Among the lyric poets who flourished in Spain at the beginning of the seventeenth century, and who were opposed to what began to be called the “Gongorism” of the time, the first, as far as their general influence was concerned, were the two brothers Argensola,—Aragonese gentlemen of a good Italian family, which had come from Ravenna in the time of Ferdinand and Isabella. The eldest of them, Lupercio Leonardo, was born about 1564; and Bartolomé Leonardo, the other, was his junior by only a year. Lupercio was educated for the civil service of his country, and married young.
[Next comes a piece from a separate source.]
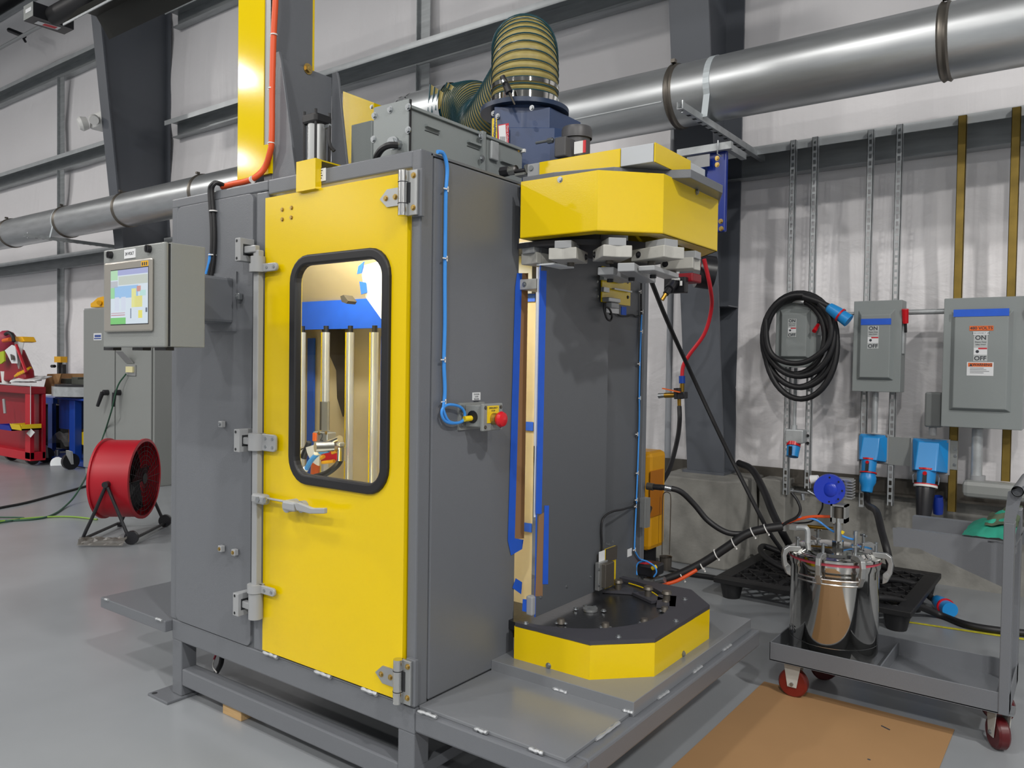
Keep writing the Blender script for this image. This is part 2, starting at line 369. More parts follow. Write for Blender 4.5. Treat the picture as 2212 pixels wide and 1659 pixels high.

Not far from the year 1587 he wrote the three tragedies which have already been noticed, and two years later was distinguished at Alcalá de Henares in one of the public poetical contests then so common in Spain. In 1591, he was sent as an agent of the government of Philip the Second to Saragossa, when Antonio Perez fled into Aragon; and he subsequently became chronicler of that kingdom, and private secretary of the Empress Maria of Austria.